Request:
Leave the pictures out, and retype all of the material exactly as written.

Information shown:

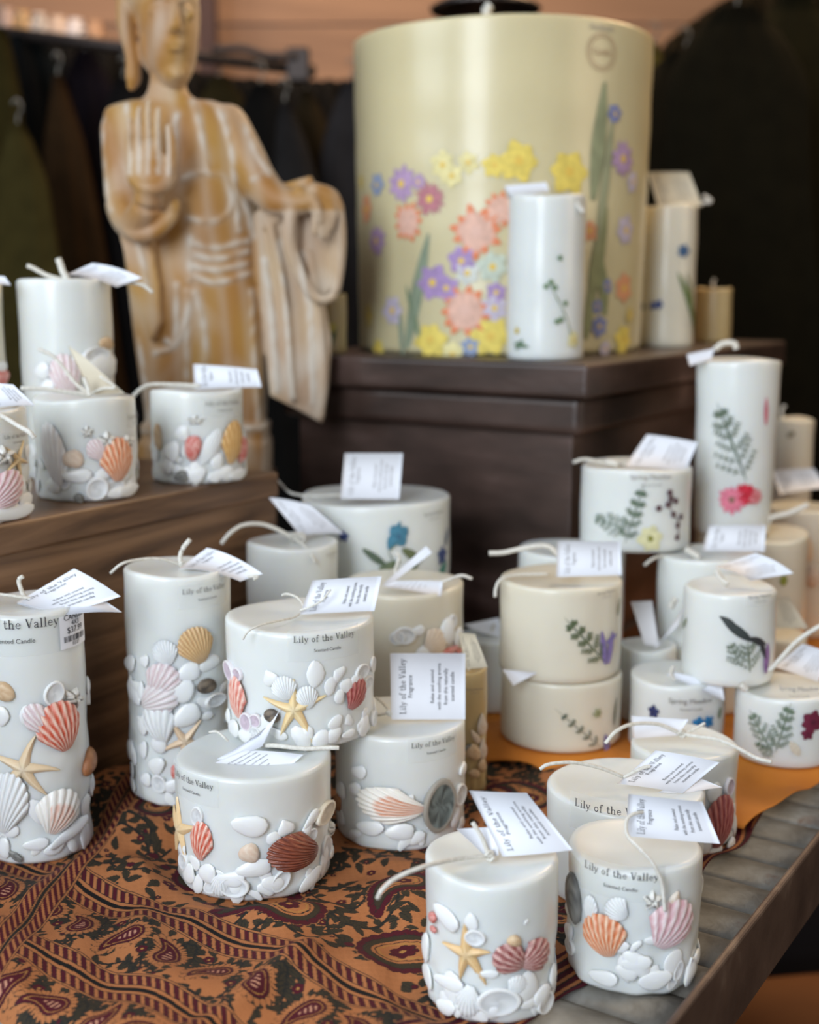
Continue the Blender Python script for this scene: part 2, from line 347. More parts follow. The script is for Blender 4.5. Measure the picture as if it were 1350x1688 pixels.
def mk_cup(rim, inner, deep=.5, mar=0):
    V = []; Fc = []; C = []; prof = [(.50, -.3), (.52, .12), (.49, .26), (.44, .28), (.40, .18), (.28, .13), (.12, .10), (0, .09)]; n = 22
    for pi_, (r, h) in enumerate(prof):
        for k in range(n):
            a = 2*PI*k/n; q = 1+.05*math.sin(a*2+1); V.append((r*math.cos(a)*q, r*math.sin(a), h)); C.append(rim if pi_ < 4 else tuple(inner[i]*(1+.10*math.sin(2*a+r*9)+mar*math.sin(7*math.cos(a)*r*4+3*math.sin(a*3))) for i in range(3)))
    for j in range(len(prof)-1):
        for k in range(n): Fc.append((j*n+k, j*n+(k+1) % n, (j+1)*n+(k+1) % n, (j+1)*n+k))
    me = mesh(V, Fc, C); me.materials.append(SHELL); me.polygons.foreach_set('use_smooth', [True]*len(me.polygons)); return me
CUPW = mk_cup((.86, .87, .86), (.72, .74, .75)); CUPP = mk_cup((.84, .80, .82), (.58, .48, .55)); CUPT = mk_cup((.80, .74, .62), (.62, .55, .45))
ABA = mk_cup((.36, .33, .28), (.15, .18, .17), .8, .55)
def colored(seed, col, col2=None, spiral=0, point=0):
    v, f = mk_blob(seed, point, .04 if spiral else .1); col2 = col2 or col; C = []
    for x, y, z in v:
        t = .5+.5*math.sin((math.hypot(x, y-.05)*40+math.atan2(y, x)) if spiral else (x*17+y*23+seed)); C.append(tuple(col[i]*(1-t)+col2[i]*t for i in range(3)))
    me = mesh(v, f, C); me.materials.append(SHELL); me.polygons.foreach_set('use_smooth', [True]*len(me.polygons)); return me
SNAILD = colored(11, (.05, .04, .035), (.22, .17, .12), 1); TANB = colored(12, (.62, .42, .24), (.75, .58, .38)); PEACH = colored(13, (.72, .55, .42), (.80, .68, .56)); BROWNB = colored(14, (.34, .13, .05), (.5, .24, .10)); REDB = colored(15, (.62, .10, .08), (.8, .45, .4)); TANL = colored(16, (.66, .50, .36), (.80, .74, .66), 0, .5)
GREYB = colored(17, (.10, .10, .095), (.28, .28, .26))
def mk_barn():
    V = []; C = []; Fc = []; n = 20
    for j, (r, h) in enumerate([(.5, -.3), (.46, .05), (.3, .42), (.2, .5), (.1, .28), (0, .2)]):
        for k in range(n):
            a = 2*PI*k/n; q = 1+.28*math.sin(a*5)*(j < 3); V.append((r*q*math.cos(a), r*q*math.sin(a), h)); d = (k % 4 == 0 and j in (1, 2, 3)) or j > 4
            C.append((.08, .07, .06) if d else (.80, .79, .74))
    for j in range(5):
        for k in range(n): Fc.append((j*n+k, j*n+(k+1) % n, (j+1)*n+(k+1) % n, (j+1)*n+k))
    me = mesh(V, Fc, C); me.materials.append(SHELL); return me
BARN = mk_barn()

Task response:
Continue the Blender Python script for this scene: part 2, from line 347. More parts follow. The script is for Blender 4.5. Measure the picture as if it were 1350x1688 pixels.
def mk_cup(rim, inner, deep=.5, mar=0):
    V = []; Fc = []; C = []; prof = [(.50, -.3), (.52, .12), (.49, .26), (.44, .28), (.40, .18), (.28, .13), (.12, .10), (0, .09)]; n = 22
    for pi_, (r, h) in enumerate(prof):
        for k in range(n):
            a = 2*PI*k/n; q = 1+.05*math.sin(a*2+1); V.append((r*math.cos(a)*q, r*math.sin(a), h)); C.append(rim if pi_ < 4 else tuple(inner[i]*(1+.10*math.sin(2*a+r*9)+mar*math.sin(7*math.cos(a)*r*4+3*math.sin(a*3))) for i in range(3)))
    for j in range(len(prof)-1):
        for k in range(n): Fc.append((j*n+k, j*n+(k+1) % n, (j+1)*n+(k+1) % n, (j+1)*n+k))
    me = mesh(V, Fc, C); me.materials.append(SHELL); me.polygons.foreach_set('use_smooth', [True]*len(me.polygons)); return me
CUPW = mk_cup((.86, .87, .86), (.72, .74, .75)); CUPP = mk_cup((.84, .80, .82), (.58, .48, .55)); CUPT = mk_cup((.80, .74, .62), (.62, .55, .45))
ABA = mk_cup((.36, .33, .28), (.15, .18, .17), .8, .55)
def colored(seed, col, col2=None, spiral=0, point=0):
    v, f = mk_blob(seed, point, .04 if spiral else .1); col2 = col2 or col; C = []
    for x, y, z in v:
        t = .5+.5*math.sin((math.hypot(x, y-.05)*40+math.atan2(y, x)) if spiral else (x*17+y*23+seed)); C.append(tuple(col[i]*(1-t)+col2[i]*t for i in range(3)))
    me = mesh(v, f, C); me.materials.append(SHELL); me.polygons.foreach_set('use_smooth', [True]*len(me.polygons)); return me
SNAILD = colored(11, (.05, .04, .035), (.22, .17, .12), 1); TANB = colored(12, (.62, .42, .24), (.75, .58, .38)); PEACH = colored(13, (.72, .55, .42), (.80, .68, .56)); BROWNB = colored(14, (.34, .13, .05), (.5, .24, .10)); REDB = colored(15, (.62, .10, .08), (.8, .45, .4)); TANL = colored(16, (.66, .50, .36), (.80, .74, .66), 0, .5)
GREYB = colored(17, (.10, .10, .095), (.28, .28, .26))
def mk_barn():
    V = []; C = []; Fc = []; n = 20
    for j, (r, h) in enumerate([(.5, -.3), (.46, .05), (.3, .42), (.2, .5), (.1, .28), (0, .2)]):
        for k in range(n):
            a = 2*PI*k/n; q = 1+.28*math.sin(a*5)*(j < 3); V.append((r*q*math.cos(a), r*q*math.sin(a), h)); d = (k % 4 == 0 and j in (1, 2, 3)) or j > 4
            C.append((.08, .07, .06) if d else (.80, .79, .74))
    for j in range(5):
        for k in range(n): Fc.append((j*n+k, j*n+(k+1) % n, (j+1)*n+(k+1) % n, (j+1)*n+k))
    me = mesh(V, Fc, C); me.materials.append(SHELL); return me
BARN = mk_barn()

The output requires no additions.